The advantage of panel-only over “Big Data” would seem to be less about the size of the audience than its underlying makeup. “I think where it’s pretty revealing and helpful — at least to a property that’s trying to get better and improve the viewership and interest in the sport — is digging into metered market data, demographic data, that’s a little bit more intuitive on a panel-to-panel only basis.”
Specifically, Herbst suggested that because NASCAR overindexes in “C and D” (rural) counties it is “probably disadvantaged” under “Big Data” — noting that “audiences that overindexed with C and D counties aren’t receiving the same lift from ‘Big Data’ than some of the properties that overindexed in A and B counties.”
NASCAR has always had a more rural audience than the other sports properties, and in the days when overnight ratings were still being regularly circulated — a preliminary metric tracking only the top metered markets — it generally fared better worse in the major market overnights than in the final national ratings, a reversal of the trend for other leagues.
As for demographic data, shifting from “Big Data” to panel-only actually eliminates one of the positive trends for NASCAR this season, the double-digit increase in adults 18-34 it was enjoying earlier in the year. Those figures are “closer to flat” on a panel-to-panel basis, Herbst said.
One of the main criticisms of the “Big Data + Panel” methodology has concerned the reliability of its demographic data and what critics have described as wild swings in those estimates. The Video Advertising Bureau, an industry group representing the networks, released a report late last year arguing that “Big Data + Panel is unstable, unpredictable and decimating demographics.”

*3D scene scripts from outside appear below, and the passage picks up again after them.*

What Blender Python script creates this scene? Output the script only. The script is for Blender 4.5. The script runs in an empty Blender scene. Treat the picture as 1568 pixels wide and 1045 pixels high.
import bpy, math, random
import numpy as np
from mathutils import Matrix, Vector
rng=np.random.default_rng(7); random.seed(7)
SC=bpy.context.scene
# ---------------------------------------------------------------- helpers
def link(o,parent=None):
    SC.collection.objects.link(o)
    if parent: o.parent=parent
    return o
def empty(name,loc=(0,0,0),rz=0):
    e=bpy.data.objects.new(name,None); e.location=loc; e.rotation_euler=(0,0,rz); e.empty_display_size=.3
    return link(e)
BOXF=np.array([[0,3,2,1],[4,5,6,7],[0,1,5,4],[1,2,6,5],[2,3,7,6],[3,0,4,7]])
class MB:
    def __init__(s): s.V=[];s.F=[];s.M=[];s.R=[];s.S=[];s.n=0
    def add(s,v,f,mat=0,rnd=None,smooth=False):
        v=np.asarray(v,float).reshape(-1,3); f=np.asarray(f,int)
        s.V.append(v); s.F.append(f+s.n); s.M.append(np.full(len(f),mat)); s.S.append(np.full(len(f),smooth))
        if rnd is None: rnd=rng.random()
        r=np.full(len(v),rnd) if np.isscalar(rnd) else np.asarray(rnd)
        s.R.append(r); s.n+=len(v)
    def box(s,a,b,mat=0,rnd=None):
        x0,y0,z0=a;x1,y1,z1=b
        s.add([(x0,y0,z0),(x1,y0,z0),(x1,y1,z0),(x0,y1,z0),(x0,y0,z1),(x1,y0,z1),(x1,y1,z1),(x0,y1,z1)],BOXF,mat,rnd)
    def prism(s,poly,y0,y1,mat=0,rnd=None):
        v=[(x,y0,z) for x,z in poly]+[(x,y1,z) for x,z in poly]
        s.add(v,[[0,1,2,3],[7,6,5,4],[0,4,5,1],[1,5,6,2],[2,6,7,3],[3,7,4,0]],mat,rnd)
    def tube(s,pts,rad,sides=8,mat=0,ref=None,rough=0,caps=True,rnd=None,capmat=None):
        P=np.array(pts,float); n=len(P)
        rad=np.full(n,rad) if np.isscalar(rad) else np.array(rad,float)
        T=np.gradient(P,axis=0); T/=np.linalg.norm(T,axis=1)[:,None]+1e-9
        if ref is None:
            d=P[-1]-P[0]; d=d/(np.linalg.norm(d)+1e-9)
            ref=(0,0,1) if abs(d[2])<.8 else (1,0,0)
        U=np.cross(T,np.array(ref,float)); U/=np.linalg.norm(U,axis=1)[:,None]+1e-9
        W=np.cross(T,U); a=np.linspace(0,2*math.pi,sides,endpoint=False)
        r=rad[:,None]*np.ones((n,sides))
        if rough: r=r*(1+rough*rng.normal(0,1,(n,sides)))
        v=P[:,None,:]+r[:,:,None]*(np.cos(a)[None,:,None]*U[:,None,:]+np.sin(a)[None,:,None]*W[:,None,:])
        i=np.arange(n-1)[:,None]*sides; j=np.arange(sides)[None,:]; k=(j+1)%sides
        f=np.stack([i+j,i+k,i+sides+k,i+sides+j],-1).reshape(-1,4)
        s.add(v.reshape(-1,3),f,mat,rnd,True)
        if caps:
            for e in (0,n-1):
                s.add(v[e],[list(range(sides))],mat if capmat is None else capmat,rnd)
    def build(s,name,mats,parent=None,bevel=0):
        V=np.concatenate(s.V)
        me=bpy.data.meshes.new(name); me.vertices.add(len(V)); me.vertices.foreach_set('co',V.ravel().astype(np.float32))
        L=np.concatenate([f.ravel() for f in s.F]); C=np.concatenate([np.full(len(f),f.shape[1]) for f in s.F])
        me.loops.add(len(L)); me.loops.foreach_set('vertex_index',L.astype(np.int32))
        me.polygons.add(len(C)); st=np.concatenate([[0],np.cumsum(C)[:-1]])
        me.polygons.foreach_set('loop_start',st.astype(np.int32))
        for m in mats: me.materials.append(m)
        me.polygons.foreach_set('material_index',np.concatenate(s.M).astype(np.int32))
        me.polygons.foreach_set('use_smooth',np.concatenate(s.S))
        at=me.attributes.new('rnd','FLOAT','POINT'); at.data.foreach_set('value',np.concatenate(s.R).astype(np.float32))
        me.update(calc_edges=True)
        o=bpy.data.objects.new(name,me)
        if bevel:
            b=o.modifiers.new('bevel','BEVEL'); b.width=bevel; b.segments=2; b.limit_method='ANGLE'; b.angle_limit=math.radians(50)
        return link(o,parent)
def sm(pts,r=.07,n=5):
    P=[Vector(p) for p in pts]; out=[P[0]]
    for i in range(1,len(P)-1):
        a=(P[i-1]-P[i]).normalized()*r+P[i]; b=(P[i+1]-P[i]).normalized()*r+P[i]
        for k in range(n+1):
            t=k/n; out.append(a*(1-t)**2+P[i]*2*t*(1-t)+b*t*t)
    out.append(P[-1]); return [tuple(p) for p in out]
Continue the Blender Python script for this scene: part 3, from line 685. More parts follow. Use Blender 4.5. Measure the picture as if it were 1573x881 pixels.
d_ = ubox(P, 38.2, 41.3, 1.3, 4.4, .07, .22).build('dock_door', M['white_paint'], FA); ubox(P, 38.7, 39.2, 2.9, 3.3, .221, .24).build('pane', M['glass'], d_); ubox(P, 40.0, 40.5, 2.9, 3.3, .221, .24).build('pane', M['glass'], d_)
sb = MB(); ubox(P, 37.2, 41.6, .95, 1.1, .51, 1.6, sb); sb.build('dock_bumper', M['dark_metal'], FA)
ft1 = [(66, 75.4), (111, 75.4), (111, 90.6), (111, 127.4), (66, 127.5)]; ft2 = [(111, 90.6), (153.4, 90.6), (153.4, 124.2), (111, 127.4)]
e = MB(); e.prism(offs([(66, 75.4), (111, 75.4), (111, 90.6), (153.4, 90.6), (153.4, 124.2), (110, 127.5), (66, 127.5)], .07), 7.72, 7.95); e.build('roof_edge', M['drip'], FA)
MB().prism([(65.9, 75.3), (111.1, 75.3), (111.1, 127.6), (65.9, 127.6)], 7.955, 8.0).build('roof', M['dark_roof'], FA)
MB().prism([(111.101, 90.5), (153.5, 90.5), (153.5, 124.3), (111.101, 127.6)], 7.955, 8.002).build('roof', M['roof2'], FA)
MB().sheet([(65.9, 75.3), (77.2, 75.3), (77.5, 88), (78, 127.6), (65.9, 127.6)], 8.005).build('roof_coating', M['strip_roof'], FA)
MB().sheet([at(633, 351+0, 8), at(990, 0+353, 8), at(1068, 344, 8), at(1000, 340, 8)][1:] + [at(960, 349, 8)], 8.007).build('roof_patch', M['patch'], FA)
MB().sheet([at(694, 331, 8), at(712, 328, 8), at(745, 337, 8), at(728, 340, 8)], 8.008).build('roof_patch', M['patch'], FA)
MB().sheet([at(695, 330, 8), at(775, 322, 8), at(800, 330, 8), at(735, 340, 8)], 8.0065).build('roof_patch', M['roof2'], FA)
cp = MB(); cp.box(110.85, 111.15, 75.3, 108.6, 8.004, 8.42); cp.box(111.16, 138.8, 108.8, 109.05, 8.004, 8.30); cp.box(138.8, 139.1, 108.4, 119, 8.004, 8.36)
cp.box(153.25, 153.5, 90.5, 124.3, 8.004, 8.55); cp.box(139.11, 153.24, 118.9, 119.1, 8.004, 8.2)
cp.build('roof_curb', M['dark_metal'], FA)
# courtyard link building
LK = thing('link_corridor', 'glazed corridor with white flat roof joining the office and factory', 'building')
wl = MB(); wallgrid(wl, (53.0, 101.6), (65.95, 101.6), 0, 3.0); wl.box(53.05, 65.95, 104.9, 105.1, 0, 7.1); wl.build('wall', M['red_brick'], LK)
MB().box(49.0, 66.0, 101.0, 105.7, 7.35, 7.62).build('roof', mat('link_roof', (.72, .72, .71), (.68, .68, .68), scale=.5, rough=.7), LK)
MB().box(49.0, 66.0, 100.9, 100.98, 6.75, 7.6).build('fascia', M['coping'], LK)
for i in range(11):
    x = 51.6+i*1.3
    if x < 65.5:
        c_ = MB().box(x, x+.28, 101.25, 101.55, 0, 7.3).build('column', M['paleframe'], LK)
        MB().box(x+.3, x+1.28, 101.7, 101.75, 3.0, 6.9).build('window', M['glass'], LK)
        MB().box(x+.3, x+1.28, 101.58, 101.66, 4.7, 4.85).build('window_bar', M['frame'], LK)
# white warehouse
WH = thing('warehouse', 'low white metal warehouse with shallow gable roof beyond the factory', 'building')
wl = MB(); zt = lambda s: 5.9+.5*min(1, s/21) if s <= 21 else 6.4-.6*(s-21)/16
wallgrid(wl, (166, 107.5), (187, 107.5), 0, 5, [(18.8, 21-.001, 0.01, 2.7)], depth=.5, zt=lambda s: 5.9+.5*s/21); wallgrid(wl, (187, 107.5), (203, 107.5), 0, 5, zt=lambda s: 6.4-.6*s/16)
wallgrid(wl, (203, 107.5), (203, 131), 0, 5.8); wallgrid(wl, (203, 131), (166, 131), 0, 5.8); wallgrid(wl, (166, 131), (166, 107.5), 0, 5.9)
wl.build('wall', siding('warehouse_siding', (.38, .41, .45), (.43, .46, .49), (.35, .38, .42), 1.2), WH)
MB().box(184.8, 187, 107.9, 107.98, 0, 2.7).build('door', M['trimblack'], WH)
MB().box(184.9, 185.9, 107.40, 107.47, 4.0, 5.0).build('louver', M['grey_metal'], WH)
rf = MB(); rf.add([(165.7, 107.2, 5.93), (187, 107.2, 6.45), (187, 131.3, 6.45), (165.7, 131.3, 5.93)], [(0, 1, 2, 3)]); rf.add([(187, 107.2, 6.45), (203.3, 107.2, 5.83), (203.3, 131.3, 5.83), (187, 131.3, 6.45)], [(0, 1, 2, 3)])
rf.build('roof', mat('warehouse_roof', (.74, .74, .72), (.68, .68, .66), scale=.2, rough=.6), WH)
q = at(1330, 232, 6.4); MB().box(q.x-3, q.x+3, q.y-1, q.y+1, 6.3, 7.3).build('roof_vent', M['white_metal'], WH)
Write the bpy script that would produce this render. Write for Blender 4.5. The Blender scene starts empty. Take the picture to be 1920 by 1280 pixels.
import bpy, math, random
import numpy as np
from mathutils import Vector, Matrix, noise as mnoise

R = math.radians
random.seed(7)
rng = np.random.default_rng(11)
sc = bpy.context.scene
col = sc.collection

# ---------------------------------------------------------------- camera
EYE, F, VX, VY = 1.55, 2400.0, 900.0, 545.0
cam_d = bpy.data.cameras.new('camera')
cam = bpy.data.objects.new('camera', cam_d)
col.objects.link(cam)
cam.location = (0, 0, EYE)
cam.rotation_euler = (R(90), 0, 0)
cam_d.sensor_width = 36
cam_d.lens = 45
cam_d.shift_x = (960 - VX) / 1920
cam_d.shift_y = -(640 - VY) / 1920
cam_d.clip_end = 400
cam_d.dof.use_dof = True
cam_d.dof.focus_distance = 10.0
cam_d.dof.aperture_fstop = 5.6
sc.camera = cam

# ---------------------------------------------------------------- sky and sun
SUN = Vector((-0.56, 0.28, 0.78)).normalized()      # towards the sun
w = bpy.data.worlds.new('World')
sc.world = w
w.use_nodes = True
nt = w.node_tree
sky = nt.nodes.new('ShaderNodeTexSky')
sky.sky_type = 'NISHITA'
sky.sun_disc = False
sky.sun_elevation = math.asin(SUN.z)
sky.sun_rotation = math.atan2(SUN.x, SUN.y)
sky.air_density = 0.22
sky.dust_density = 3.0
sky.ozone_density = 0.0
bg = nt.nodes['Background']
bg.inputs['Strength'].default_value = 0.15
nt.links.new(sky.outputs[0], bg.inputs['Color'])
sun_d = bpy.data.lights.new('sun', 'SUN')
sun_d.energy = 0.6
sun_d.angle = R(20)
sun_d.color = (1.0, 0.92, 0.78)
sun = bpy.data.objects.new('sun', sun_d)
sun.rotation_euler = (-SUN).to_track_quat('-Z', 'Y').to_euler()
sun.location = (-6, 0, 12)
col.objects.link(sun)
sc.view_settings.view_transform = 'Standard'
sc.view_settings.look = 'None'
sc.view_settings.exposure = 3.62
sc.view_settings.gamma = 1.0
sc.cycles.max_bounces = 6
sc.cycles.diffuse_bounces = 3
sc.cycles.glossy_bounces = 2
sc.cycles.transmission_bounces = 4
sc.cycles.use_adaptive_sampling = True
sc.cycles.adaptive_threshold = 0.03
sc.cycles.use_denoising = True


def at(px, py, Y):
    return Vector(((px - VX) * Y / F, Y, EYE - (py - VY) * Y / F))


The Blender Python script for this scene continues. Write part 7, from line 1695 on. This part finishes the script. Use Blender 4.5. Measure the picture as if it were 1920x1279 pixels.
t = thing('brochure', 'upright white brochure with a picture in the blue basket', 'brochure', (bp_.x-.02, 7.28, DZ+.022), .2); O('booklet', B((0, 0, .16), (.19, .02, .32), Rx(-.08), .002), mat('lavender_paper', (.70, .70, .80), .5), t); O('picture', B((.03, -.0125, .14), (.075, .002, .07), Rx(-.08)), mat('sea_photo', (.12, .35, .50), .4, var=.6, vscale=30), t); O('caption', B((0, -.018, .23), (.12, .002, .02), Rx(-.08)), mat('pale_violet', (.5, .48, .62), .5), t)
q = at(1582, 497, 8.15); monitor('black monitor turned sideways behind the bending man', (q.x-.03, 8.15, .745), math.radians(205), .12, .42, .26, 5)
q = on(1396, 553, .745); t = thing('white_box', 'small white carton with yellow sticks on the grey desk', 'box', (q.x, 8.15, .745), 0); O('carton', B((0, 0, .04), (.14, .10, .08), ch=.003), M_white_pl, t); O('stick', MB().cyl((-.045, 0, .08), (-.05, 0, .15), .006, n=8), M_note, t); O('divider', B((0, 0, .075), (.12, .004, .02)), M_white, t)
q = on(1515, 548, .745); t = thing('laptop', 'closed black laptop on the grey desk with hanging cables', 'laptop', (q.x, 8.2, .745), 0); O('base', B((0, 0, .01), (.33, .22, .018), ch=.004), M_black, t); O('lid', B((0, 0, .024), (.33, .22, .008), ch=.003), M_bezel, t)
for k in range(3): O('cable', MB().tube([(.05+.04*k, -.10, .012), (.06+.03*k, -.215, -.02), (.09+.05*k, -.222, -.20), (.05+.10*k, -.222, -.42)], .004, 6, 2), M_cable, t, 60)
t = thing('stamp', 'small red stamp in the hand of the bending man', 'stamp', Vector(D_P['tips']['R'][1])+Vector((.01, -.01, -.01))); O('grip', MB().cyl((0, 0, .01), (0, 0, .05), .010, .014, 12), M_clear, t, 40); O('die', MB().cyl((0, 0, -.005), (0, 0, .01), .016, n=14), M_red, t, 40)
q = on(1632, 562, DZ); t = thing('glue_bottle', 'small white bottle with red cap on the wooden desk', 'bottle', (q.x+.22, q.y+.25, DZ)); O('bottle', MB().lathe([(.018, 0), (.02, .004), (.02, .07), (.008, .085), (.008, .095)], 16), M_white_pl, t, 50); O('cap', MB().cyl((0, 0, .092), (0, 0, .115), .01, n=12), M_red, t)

VAB president and CEO Sean Cunningham, a vocal critic of Nielsen, described “deep instability on the big-volume trading demos of 25-54, 18-49 and 18-34.” Nielsen retorted that the VAB analysis “is seriously flawed and manipulated” in a statement to The Current: “From what we have seen, the VAB incorrectly pulled our data, and the bureau does not know how to do a proper ratings analysis. The VAB is wasting the time and money of its members.”
NASCAR, it should be noted, was not critical of Nielsen. “Nielsen has one of the most difficult jobs in the sports industry in terms of trying to accurately measure viewership in a time of great change and fragmentation. I’m watching [Monday’s] Sabres-Canadiens game on my iPad, the Thunder-Spurs game on my TV, and I’m doing emails at the same time,” Herbst said. “Getting all of that right is a monumental challenge. And it’s Nielsen’s task and responsibility to develop the most accurate methodology for the entire sports and entertainment ecosystem that they possibly can.”
For the time being, that is apparently not “Big Data + Panel.” Herbst: “I’ve looked at NASCAR data for over a decade and have a decent sense on market trends and demographic trends, and once we kind of looked under the hood and went data point by data point, I do think at least for now — we’ll continue to work with Nielsen on the methodology changes that they’ll make later this year in August or September — but at least for now, a better representation of the NASCAR audience and viewership profile is this panel to panel comp for the balance of 2026.”
NASCAR is most prominent property to publicly break with “Big Data + Panel,” but it is not the first. Last year, CW owner Nexstar issued a statement publicly criticizing the rollout of “Big Data + Panel” and describing the metric as “fundamentally flawed,” citing a “sudden and substantial discrepancy” in viewership for its WWE NXT series.